If we have a right triangle then the inradius is equal to $$r=\frac{a+b-c}2,$$
where $c$ is the hypothenuse and $a$ and $b$ are the legs.
This formula is mentioned in various places and it can be useful both in geometric problems and in problems on Pythagorean triples.1
Question: How can one derive this formula?
1It is stated on Wikipedia (in the current revision without a reference). Some posts on this site where this equation (or something closely related) is mentioned:
If the radius of inscribed circle in a right triangle is $3 cm$ and the non-hypotenuse side is $14cm$, calculate triangle's area.,
Prove the inequality $R+r > \sqrt{2S}$,
In a Right Angled Triangle.,
How do I find the radius of the circle which touches three sides of a right angled triangle?, Is there a way to see this geometrically?, Range of inradius of a right Triangle.
I will mention that I would be able to derive this myself in some way. (And some of the posts linked above in fact include something which basically leads to a proof.)
Still, I think that it is to have somewhere this nice fact as a reference. And I wasn't able to find on this site a question specifically about this problem.
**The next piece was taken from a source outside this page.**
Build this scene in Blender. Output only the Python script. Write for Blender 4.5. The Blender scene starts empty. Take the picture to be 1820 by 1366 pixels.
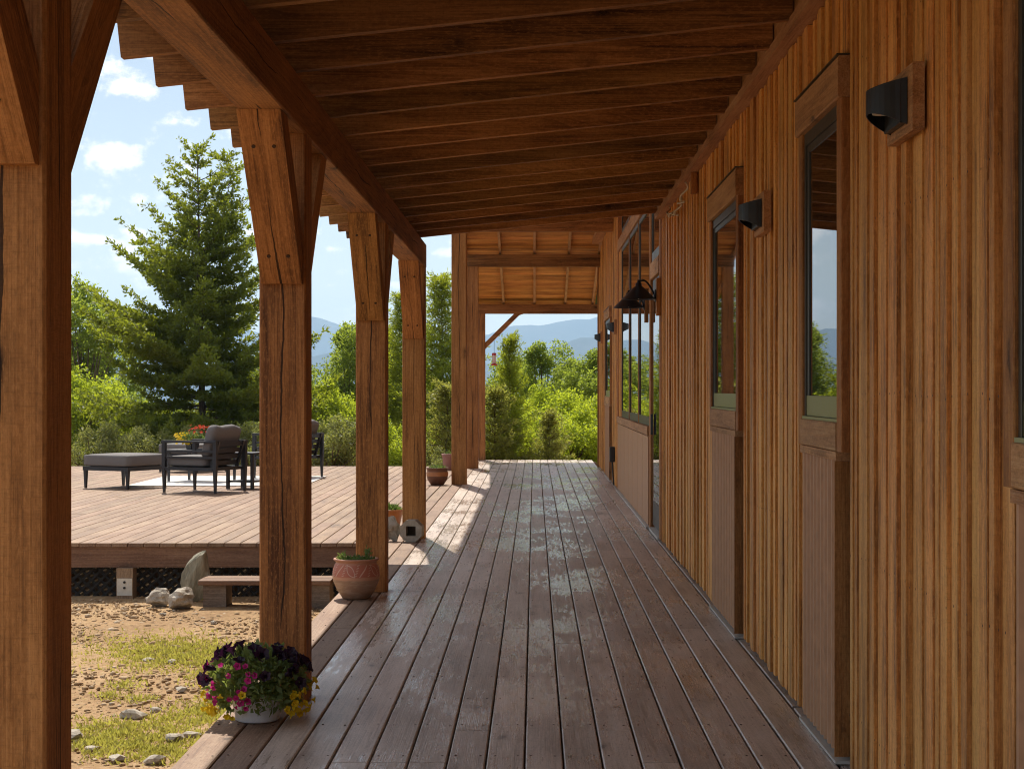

I can post an answer myself – but I wanted to give others an opportunity to make a post first.
Best Answer
Let the tangent points be $A'$, $B'$ and $C'$ labelled in the usual way. Then, since tangents from a point to a circle have equal length, $CB'=r=CA'$.
Therefore, for the same reason, $$AB'=AC'=b-r$$ and $$BA'=BC'=a-r$$ And since $AC'+BC'=c$, we get $a-r+b-r=c$ and hence the result.